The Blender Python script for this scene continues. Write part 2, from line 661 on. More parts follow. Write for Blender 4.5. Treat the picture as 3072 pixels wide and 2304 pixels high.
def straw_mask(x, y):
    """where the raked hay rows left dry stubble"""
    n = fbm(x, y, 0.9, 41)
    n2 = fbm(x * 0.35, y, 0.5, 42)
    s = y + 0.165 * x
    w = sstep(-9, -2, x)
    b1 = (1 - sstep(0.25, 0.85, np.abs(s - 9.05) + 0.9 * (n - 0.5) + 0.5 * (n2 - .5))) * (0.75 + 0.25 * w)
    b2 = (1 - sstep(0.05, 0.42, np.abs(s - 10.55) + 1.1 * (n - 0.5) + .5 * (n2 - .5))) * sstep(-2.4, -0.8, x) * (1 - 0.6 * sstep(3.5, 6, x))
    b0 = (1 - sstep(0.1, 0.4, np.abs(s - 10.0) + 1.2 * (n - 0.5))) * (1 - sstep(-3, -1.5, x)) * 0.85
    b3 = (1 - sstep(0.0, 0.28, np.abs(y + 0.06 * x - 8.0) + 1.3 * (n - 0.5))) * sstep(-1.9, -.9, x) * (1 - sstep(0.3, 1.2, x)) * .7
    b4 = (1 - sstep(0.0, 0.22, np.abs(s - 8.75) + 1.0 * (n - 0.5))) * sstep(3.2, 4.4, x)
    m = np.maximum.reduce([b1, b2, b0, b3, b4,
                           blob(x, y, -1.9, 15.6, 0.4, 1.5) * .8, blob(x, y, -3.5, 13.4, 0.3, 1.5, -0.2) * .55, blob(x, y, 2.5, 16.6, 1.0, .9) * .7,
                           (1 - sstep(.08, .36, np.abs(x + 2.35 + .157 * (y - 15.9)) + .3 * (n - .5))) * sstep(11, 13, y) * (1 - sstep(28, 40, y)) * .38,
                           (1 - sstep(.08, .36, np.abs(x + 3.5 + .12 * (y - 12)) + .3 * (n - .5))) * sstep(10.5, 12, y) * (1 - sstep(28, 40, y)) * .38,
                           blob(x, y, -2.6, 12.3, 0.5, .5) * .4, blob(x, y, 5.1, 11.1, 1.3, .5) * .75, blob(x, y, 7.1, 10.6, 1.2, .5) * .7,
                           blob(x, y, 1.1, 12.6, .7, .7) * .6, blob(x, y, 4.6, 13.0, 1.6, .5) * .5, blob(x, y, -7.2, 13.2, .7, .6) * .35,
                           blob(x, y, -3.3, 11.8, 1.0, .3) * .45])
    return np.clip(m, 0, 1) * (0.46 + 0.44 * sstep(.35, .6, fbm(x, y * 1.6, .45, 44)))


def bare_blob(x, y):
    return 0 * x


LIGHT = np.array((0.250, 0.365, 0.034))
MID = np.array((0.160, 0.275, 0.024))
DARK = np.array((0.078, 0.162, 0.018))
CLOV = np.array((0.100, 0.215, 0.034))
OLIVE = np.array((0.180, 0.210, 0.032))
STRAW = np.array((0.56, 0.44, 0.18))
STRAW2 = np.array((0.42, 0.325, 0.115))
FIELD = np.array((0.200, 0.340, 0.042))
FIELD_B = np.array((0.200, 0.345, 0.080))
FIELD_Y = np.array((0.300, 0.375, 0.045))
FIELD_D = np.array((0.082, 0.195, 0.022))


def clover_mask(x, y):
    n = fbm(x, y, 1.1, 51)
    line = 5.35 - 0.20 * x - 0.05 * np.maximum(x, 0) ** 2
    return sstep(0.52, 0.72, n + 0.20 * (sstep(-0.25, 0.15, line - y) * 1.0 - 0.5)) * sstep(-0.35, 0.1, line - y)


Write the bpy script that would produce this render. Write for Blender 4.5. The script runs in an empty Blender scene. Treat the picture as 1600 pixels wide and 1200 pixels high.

|---|

Set task =
Repeat the entries above exactly, leaving nothing out.

Final answer =
The Blender Python script for this scene continues. Write part 2, from line 661 on. More parts follow. Write for Blender 4.5. Treat the picture as 3072 pixels wide and 2304 pixels high.
def straw_mask(x, y):
    """where the raked hay rows left dry stubble"""
    n = fbm(x, y, 0.9, 41)
    n2 = fbm(x * 0.35, y, 0.5, 42)
    s = y + 0.165 * x
    w = sstep(-9, -2, x)
    b1 = (1 - sstep(0.25, 0.85, np.abs(s - 9.05) + 0.9 * (n - 0.5) + 0.5 * (n2 - .5))) * (0.75 + 0.25 * w)
    b2 = (1 - sstep(0.05, 0.42, np.abs(s - 10.55) + 1.1 * (n - 0.5) + .5 * (n2 - .5))) * sstep(-2.4, -0.8, x) * (1 - 0.6 * sstep(3.5, 6, x))
    b0 = (1 - sstep(0.1, 0.4, np.abs(s - 10.0) + 1.2 * (n - 0.5))) * (1 - sstep(-3, -1.5, x)) * 0.85
    b3 = (1 - sstep(0.0, 0.28, np.abs(y + 0.06 * x - 8.0) + 1.3 * (n - 0.5))) * sstep(-1.9, -.9, x) * (1 - sstep(0.3, 1.2, x)) * .7
    b4 = (1 - sstep(0.0, 0.22, np.abs(s - 8.75) + 1.0 * (n - 0.5))) * sstep(3.2, 4.4, x)
    m = np.maximum.reduce([b1, b2, b0, b3, b4,
                           blob(x, y, -1.9, 15.6, 0.4, 1.5) * .8, blob(x, y, -3.5, 13.4, 0.3, 1.5, -0.2) * .55, blob(x, y, 2.5, 16.6, 1.0, .9) * .7,
                           (1 - sstep(.08, .36, np.abs(x + 2.35 + .157 * (y - 15.9)) + .3 * (n - .5))) * sstep(11, 13, y) * (1 - sstep(28, 40, y)) * .38,
                           (1 - sstep(.08, .36, np.abs(x + 3.5 + .12 * (y - 12)) + .3 * (n - .5))) * sstep(10.5, 12, y) * (1 - sstep(28, 40, y)) * .38,
                           blob(x, y, -2.6, 12.3, 0.5, .5) * .4, blob(x, y, 5.1, 11.1, 1.3, .5) * .75, blob(x, y, 7.1, 10.6, 1.2, .5) * .7,
                           blob(x, y, 1.1, 12.6, .7, .7) * .6, blob(x, y, 4.6, 13.0, 1.6, .5) * .5, blob(x, y, -7.2, 13.2, .7, .6) * .35,
                           blob(x, y, -3.3, 11.8, 1.0, .3) * .45])
    return np.clip(m, 0, 1) * (0.46 + 0.44 * sstep(.35, .6, fbm(x, y * 1.6, .45, 44)))


def bare_blob(x, y):
    return 0 * x


LIGHT = np.array((0.250, 0.365, 0.034))
MID = np.array((0.160, 0.275, 0.024))
DARK = np.array((0.078, 0.162, 0.018))
CLOV = np.array((0.100, 0.215, 0.034))
OLIVE = np.array((0.180, 0.210, 0.032))
STRAW = np.array((0.56, 0.44, 0.18))
STRAW2 = np.array((0.42, 0.325, 0.115))
FIELD = np.array((0.200, 0.340, 0.042))
FIELD_B = np.array((0.200, 0.345, 0.080))
FIELD_Y = np.array((0.300, 0.375, 0.045))
FIELD_D = np.array((0.082, 0.195, 0.022))


def clover_mask(x, y):
    n = fbm(x, y, 1.1, 51)
    line = 5.35 - 0.20 * x - 0.05 * np.maximum(x, 0) ** 2
    return sstep(0.52, 0.72, n + 0.20 * (sstep(-0.25, 0.15, line - y) * 1.0 - 0.5)) * sstep(-0.35, 0.1, line - y)


Write the bpy script that would produce this render. Write for Blender 4.5. The script runs in an empty Blender scene. Treat the picture as 1600 pixels wide and 1200 pixels high.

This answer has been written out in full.